Funding: Archives 2014 & Earlier

More Money for Child Abuse Services, Background Checks

By Amy Bracken

President Bill Clinton, whose proposed budget for next year keeps funding for child abuse programs flat and cuts at least one program, last month signed legislation to increase funding for child abuse prevention and treatment.

The Child Abuse Prevention and Enforcement Act increases funds for child abuse and neglect programs, and provides money to improve criminal background checks on prospective foster parents and others who work with youth.

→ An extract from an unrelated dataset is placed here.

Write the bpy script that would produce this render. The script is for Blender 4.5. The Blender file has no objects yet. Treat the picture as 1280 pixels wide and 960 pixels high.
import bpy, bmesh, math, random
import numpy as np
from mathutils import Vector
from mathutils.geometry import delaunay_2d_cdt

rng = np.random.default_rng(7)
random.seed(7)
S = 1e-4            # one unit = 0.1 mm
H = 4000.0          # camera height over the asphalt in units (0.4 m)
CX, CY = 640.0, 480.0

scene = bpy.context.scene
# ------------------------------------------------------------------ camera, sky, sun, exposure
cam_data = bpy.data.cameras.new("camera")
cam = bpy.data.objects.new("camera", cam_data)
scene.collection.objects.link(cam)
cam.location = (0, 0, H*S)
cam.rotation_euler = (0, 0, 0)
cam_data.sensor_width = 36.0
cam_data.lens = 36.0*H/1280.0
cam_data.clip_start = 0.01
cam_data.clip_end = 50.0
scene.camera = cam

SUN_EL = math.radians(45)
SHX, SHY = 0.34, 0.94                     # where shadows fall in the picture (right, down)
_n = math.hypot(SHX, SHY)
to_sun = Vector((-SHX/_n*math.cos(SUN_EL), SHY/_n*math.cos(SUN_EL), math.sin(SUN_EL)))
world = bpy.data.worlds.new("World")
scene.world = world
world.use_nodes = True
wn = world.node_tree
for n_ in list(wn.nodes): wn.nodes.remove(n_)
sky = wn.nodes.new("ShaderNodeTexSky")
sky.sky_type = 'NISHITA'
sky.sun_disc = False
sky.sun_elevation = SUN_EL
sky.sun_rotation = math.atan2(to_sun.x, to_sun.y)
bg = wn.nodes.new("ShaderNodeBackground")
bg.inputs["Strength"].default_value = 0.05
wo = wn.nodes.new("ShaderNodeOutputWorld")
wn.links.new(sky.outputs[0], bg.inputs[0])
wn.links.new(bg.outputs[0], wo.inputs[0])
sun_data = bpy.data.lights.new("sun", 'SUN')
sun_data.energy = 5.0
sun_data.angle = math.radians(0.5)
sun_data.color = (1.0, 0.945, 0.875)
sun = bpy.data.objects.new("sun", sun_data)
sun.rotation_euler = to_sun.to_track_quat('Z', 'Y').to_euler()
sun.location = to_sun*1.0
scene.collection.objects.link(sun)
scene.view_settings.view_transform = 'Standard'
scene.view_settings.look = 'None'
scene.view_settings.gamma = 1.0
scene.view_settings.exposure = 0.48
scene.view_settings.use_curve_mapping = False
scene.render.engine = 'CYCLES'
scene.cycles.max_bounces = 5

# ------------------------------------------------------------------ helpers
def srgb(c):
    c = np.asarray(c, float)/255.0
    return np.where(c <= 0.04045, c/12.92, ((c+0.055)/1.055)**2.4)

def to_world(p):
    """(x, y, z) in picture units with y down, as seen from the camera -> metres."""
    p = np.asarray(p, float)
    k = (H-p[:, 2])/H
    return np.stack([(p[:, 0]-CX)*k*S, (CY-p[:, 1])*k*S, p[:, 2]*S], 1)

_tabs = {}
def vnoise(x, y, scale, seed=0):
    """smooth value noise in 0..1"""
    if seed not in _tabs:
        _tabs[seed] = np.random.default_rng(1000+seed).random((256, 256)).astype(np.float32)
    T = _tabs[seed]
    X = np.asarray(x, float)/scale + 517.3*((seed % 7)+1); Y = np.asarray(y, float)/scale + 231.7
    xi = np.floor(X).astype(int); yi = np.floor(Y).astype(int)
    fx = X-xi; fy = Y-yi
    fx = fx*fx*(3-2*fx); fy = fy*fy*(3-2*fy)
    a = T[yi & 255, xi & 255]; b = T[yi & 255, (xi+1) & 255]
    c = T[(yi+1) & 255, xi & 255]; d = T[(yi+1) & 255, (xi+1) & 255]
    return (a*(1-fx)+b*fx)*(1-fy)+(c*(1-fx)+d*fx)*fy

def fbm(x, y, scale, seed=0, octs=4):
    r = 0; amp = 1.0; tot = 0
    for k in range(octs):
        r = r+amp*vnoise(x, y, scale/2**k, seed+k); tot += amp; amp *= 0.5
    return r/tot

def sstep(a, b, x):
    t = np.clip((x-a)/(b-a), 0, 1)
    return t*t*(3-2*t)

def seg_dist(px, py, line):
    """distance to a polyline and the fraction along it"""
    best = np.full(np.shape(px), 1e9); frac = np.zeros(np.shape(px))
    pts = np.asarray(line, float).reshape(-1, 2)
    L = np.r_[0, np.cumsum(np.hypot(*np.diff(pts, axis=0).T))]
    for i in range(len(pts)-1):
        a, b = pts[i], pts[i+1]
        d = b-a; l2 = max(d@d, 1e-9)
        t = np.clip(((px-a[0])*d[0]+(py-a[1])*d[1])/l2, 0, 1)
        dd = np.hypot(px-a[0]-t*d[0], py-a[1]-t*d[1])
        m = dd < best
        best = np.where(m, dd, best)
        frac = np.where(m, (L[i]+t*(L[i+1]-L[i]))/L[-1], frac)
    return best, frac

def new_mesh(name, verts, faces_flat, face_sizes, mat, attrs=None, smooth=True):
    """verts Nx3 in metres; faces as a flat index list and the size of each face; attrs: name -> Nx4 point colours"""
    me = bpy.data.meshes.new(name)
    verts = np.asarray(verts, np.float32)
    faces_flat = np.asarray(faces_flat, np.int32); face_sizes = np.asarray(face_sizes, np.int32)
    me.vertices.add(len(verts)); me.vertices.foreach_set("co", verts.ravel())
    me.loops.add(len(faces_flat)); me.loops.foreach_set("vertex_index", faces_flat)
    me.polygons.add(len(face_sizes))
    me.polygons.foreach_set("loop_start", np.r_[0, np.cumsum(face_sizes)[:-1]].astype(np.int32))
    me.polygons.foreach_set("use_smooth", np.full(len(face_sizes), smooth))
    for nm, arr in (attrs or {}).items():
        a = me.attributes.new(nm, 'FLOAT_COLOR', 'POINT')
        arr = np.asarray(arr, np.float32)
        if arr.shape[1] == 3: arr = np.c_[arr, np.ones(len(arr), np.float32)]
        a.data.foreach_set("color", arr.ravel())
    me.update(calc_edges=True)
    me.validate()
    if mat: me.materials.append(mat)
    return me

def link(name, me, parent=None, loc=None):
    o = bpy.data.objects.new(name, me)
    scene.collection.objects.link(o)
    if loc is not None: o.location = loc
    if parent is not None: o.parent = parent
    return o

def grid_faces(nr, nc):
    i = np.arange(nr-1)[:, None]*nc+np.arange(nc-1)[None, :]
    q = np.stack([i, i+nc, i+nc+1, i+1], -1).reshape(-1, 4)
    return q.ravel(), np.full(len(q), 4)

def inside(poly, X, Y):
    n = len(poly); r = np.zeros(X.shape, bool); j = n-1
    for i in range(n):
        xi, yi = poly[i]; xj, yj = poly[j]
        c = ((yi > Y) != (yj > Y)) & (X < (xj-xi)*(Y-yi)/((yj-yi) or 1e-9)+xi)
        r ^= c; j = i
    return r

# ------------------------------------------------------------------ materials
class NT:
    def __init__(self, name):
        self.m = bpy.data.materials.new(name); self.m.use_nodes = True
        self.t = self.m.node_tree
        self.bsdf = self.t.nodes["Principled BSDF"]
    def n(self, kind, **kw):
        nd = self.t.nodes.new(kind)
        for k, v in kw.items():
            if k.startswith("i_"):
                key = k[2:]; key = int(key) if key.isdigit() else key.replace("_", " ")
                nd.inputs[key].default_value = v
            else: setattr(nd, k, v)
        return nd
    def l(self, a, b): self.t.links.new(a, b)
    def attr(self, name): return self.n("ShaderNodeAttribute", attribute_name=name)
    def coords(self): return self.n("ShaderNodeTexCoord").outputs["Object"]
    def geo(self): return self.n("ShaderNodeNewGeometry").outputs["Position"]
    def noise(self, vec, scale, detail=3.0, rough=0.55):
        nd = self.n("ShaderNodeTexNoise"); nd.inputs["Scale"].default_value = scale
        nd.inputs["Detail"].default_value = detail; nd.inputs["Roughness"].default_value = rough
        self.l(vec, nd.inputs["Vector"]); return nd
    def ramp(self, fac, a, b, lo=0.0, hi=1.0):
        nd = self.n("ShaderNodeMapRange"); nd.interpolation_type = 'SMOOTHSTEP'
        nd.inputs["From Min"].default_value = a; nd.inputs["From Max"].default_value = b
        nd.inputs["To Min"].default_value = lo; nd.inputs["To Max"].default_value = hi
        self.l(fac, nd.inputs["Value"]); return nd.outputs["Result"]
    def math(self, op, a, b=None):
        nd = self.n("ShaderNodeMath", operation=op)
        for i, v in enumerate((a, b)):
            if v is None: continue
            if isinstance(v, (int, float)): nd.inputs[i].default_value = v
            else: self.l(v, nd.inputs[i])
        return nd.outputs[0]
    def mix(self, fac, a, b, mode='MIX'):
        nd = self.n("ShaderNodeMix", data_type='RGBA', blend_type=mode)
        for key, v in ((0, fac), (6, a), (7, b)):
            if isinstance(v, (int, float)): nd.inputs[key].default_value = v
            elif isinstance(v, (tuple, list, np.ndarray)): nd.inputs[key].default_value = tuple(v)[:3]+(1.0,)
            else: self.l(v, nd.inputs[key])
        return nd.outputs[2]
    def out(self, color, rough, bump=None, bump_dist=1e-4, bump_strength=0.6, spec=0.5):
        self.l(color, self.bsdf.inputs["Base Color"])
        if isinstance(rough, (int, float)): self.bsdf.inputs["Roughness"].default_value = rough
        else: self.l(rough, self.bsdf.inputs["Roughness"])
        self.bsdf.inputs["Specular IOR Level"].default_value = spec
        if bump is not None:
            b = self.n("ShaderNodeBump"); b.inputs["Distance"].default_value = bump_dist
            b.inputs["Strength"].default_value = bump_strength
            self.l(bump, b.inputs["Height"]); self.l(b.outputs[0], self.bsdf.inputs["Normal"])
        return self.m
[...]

While abuse prevention and treatment advocates welcomed the legislation, they noted an irony: the Child Abuse Prevention and Treatment Act of 1974, which is authorized for up to $166 million, is actually funded at just $68 million. In addition, President Clinton’s proposed Fiscal Year 2001 budget “level funds” ( that is, keeps at the same level as this year) Child Abuse state grants at $21 million and Child Abuse Discretionary Grants at $18 million. It also level funds Abandoned Infants assistance, Child Welfare Services and Child Welfare training, while eliminating all $17 million in Family Violence funds.

“Anything that is invested in prevention is a good thing,” said Kevin Kirkpatrick, spokesman for Prevent Child Abuse America, whose Ohio chapter worked with Rep. Deborah Pryce (R-Ohio) to develop the bill. But, he said, “We need more funding for prevention programs” – specifically, full funding for the Child Abuse Prevention Act.

The new law, sponsored by Rep. Pryce and Sen. Mike DeWine (R-Ohio), passed by 410 to 2 in the House and by unanimous consent in the Senate. It amends three existing laws: the Crime Identification Technology Act of 1998, by improving the “delivery” of criminal record information about prospective youth workers to child welfare agencies and programs; the Omnibus Crime Control and Safe Streets Act of 1968, by broadening the use of drug control and system improvement grants for use in child abuse prevention and enforcement; and the Victims of Crime Act of 1984, by increasing funding for child abuse victims. The law doubles (to $20 million) funding for child abuse prevention and treatment programs under the Crime Victim’s fund. The bill also authorizes the Attorney General to provide grants for states to improve reporting of unidentified and missing persons.

The two congressional opponents of the bill were Rep. Ron Paul (R-Tex.) and Rep. Helen Chenoweth-Hage (R-Idaho), both right wing Republicans. “She opposed the bill not because she’s in favor of child abuse,” said Keith Rupp, Chenoweth-Hage’s chief of staff. She opposed what he called the unconstitutionally large role that the law grants the federal government, noting, for instance, that the bill does not define the “child welfare agencies, organizations and programs” that would get access to a national criminal history database.

The law says the agencies must be “engaged in the assessment of risk and other activities related to the protection of children.”

“It does the opposite of getting the federal government involved,” said Tom Birch, legislative counsel at the National Child Abuse Coalition, which helped to draft the law. He said block grants provided under the act will give states a lot of flexibility in spending child abuse funds.

According to the National Committee to Prevent Child Abuse, more than three million children were reported abused or neglected in the United States in 1997 – an increase in reports of 41 percent from 1988. The committee says that every day three children die as a result of abuse or neglect, a rate that increased by 34 percent between 1985 and 1996.

The reason for the legislation’s Ohio roots, Birch said, is that Reps. Pryce and co-sponsor Stephanie Tubbs Jones (D-Ohio), along with Sen. DeWine, are former prosecutors who handled child abuse cases. “The principal sponsors of the legislation all had some professional experience with abuse and neglect,” Birch said.